§ Brief
Print verbatim the opening line of the material and every subsequent line through the one containing "kerb(C1, C2, 'concrete".

§ Stored data
▼
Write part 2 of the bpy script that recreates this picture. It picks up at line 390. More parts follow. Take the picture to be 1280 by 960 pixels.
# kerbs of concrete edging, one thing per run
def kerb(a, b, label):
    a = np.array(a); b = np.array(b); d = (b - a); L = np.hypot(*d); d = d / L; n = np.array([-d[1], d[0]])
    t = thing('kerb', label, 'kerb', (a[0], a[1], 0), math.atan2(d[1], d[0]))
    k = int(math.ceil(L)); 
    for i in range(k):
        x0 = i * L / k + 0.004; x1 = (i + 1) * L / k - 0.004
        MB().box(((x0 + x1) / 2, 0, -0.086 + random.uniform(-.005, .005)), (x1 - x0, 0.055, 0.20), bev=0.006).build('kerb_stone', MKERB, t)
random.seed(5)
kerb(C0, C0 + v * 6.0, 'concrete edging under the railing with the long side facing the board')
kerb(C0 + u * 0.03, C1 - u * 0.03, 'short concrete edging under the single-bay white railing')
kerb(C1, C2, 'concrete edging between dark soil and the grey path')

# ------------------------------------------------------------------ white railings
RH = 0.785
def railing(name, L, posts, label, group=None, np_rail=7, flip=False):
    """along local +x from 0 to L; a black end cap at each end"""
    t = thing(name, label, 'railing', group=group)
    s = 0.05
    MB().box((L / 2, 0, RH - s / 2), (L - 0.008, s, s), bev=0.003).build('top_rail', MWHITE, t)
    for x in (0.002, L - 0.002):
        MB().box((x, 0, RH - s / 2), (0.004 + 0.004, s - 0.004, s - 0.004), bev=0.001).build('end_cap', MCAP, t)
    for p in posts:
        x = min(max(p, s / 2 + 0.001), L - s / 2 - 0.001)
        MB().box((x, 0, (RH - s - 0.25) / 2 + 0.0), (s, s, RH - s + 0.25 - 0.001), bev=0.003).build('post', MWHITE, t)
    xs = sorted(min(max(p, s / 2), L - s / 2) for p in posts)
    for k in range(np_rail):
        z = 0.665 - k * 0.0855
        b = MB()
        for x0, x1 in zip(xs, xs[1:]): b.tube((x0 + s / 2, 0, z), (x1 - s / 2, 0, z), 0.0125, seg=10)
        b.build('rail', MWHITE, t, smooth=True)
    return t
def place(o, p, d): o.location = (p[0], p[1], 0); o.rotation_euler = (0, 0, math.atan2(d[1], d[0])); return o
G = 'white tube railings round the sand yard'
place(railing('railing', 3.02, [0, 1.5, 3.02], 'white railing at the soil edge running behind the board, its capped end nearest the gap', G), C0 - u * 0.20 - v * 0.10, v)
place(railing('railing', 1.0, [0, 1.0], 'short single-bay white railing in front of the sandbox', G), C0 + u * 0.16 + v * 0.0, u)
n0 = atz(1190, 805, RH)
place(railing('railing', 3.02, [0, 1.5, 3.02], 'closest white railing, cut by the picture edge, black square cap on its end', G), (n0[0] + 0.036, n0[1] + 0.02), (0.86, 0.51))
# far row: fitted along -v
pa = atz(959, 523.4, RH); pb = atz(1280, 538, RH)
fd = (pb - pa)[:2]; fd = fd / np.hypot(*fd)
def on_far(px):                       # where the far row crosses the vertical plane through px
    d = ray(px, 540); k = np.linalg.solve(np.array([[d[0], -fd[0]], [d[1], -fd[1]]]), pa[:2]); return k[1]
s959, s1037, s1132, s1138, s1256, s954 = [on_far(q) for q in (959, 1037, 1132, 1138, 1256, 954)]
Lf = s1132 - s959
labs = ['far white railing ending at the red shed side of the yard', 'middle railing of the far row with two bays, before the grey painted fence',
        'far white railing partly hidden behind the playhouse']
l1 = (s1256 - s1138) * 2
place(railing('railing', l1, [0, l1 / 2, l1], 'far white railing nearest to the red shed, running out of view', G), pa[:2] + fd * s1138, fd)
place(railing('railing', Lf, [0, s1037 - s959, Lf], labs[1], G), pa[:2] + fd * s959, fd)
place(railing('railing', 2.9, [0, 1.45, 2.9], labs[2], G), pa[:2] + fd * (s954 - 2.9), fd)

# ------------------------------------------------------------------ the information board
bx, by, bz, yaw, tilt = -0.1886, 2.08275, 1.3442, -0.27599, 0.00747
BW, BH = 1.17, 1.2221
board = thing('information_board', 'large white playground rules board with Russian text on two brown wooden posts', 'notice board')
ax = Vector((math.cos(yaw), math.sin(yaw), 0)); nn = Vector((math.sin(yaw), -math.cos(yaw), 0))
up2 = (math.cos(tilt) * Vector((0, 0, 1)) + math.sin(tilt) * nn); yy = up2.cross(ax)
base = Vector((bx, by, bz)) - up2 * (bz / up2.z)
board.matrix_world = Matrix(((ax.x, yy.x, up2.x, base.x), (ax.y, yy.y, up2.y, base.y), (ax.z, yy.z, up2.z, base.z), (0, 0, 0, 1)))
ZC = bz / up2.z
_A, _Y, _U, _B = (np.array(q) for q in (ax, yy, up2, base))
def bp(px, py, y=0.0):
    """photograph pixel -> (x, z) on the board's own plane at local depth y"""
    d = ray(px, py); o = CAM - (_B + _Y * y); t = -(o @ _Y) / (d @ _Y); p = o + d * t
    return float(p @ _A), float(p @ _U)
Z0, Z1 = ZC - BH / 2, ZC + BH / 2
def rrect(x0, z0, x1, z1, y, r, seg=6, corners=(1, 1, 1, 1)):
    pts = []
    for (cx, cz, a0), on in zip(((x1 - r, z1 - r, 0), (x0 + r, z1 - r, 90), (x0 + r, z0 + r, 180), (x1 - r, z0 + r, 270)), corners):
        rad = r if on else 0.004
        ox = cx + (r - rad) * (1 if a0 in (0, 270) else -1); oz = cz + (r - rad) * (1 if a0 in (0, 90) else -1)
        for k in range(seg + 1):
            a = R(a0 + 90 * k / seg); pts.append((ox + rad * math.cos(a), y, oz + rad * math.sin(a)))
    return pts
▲
§ Task response
Write part 2 of the bpy script that recreates this picture. It picks up at line 390. More parts follow. Take the picture to be 1280 by 960 pixels.
# kerbs of concrete edging, one thing per run
def kerb(a, b, label):
    a = np.array(a); b = np.array(b); d = (b - a); L = np.hypot(*d); d = d / L; n = np.array([-d[1], d[0]])
    t = thing('kerb', label, 'kerb', (a[0], a[1], 0), math.atan2(d[1], d[0]))
    k = int(math.ceil(L)); 
    for i in range(k):
        x0 = i * L / k + 0.004; x1 = (i + 1) * L / k - 0.004
        MB().box(((x0 + x1) / 2, 0, -0.086 + random.uniform(-.005, .005)), (x1 - x0, 0.055, 0.20), bev=0.006).build('kerb_stone', MKERB, t)
random.seed(5)
kerb(C0, C0 + v * 6.0, 'concrete edging under the railing with the long side facing the board')
kerb(C0 + u * 0.03, C1 - u * 0.03, 'short concrete edging under the single-bay white railing')
kerb(C1, C2, 'concrete edging between dark soil and the grey path')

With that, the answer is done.